Last Saturday morning I was shocked and saddened to hear that one of our great neighbors has passed away. I thought he would be one of those older fellows that would be around forever. I didn't know Walt Kirshman all that well. I have been in the same ward as he for the last 8 years but I don't think that we have ever had a one-on-one conversation. But I have been in meetings and have been in Sunday School with him and he was just one of those unique (quirky... which I can say since his family said the same thing) men that I looked up to.
Yesterday I had the pleasure of going to his funeral. His grand-daughter Ellena goes to our ward and she is in the Young Women so Kristy knows her well. Kristy wanted to go to support Ellena and I wanted to go to support both Kristy and Ellena. It was said during the funeral that no one like to go funerals but I want to disclaim that. I like funerals for the fact that it is a celebration of that life and a time to reflect on the gospel and to find joy. I didn't know Walt all that much going in but coming out I felt like I knew him well.
The funeral was a great experience and I am so glad that I went. It was neat to sit next to other neighbors/ward members. It was great to hear all the funny experiences his family had and it was great to feel the Spirit. There were times that I felt myself on the verge of tears and that surprised me. Like I said, I didn't know Walt all that much. Sure I will miss his comments in Sunday School and I will greatly miss his testimony but it was not like we were close. But the musical numbers, especially the stirring rendition of Come, Come Ye Saints really hit home for me (it being one of my favorite hymns). Then Ellena got up and gave a beautiful poem she had written soon after he passed away. It was hard for me to keep my composure, you know I have to be a man and like not cry.
I don't regret going at all. It made me reflect on what my funeral would be like. His oldest son was the last speaker and he said that Walt did have one request for his funeral. When they wheel his casket out he wanted the song "When the Saints Go Marching In" to be played. As soon as his family got out and the rest of us guests left we could hear the song and we all smiled.

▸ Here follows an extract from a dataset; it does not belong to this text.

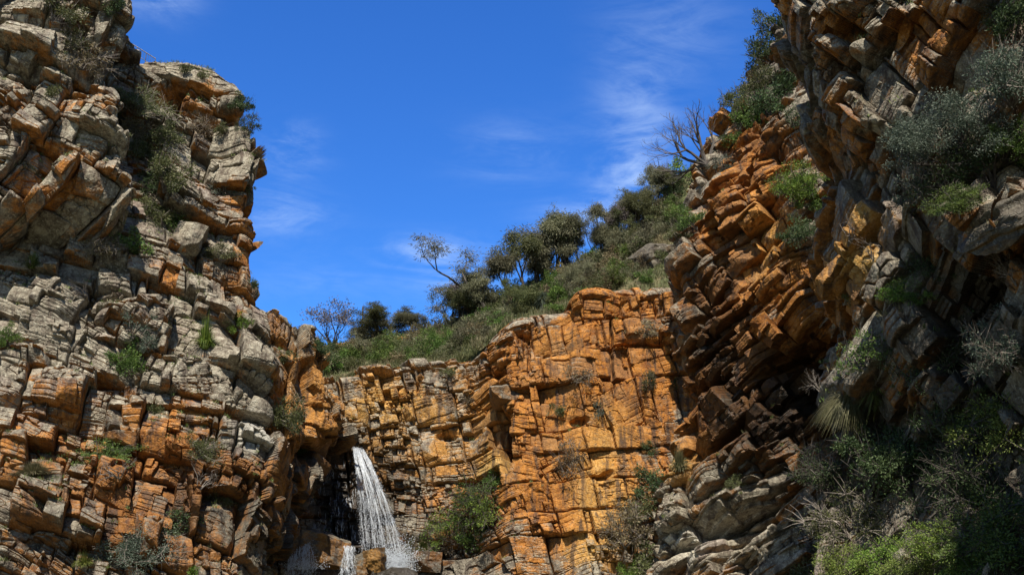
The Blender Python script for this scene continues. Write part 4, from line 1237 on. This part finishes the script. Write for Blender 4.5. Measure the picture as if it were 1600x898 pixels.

But then we got out and we saw that there was a live band playing it as they lifted his casket into the car. And I have to admit it, I lost it. I don't know why that hit me the way it did, but it certainly did. Kristy and I spoke to Ellena briefly and I found it hard to speak to her because I was overcome. And when Kristy and I found some of the Young Women in the parking lot, I really started to lose it. I have to admit that I felt a bit embarrassed. It was not that I was so sad, it felt like my heart was so full. Aside from my family, these are the people I want to be with. I don't know what it is about the Young Women here. Maybe it is because I have come to a realization that I may not have a daughter to call my own but I absolutely adore and care for these wonderful girls.
The last thing that I heard Walt say will stick with me forever. We were sitting in Sunday School and a comment was made of the picture of Christ that says " I never said it would be easy, I only said it would be worth it." I have always liked this picture. Walt stuck up his hand and said that that picture had it wrong. If we lean on Christ, he said he would make our burdens light, therefore it would make it easy. It was things like this that he shared that made me appreciate him. He was such a funny guy and one never to hide his emotions. Maybe it was a good thing that I lost it at his funeral, it is fitting to say the least.
I am so thankful that I have gospel in my life. It puts the fun in funeral. I am not being flippant, this is the truth. I don't need to mourn since I know I will see them again. We are only going to be apart for a short while. One of the grand kids (a 5-year old) said he dreamt he saw Grandpa running back to heaven with Grandma. I can totally see that with Walt. I imagine that is what it will be like when I cross over to the otherside. I will be running to see people I have not seen in ages.
I remember having an experience in the Los Angeles Temple while serving my mission there that gave me the clearest glimpse of being in heaven I think I've ever had.
ReplyDeleteI hadn't seen many of my "brothers" in many months and when I came around the corner into the Celestial Room I saw the faces of literally dozens of people I could not wait to rejoice in the gospel with again.
The same sort of feeling was there again when I brought my sweet wife through the veil for the very first time.
The joy in both instances was so strong that not shedding a tear was as impossible as having any malice, hatred, or bad feelings toward anyone!
Your post also reminded me of the beautiful music at Grandma and Grandpa Anhder's funerals. Thanks for sharing so openly!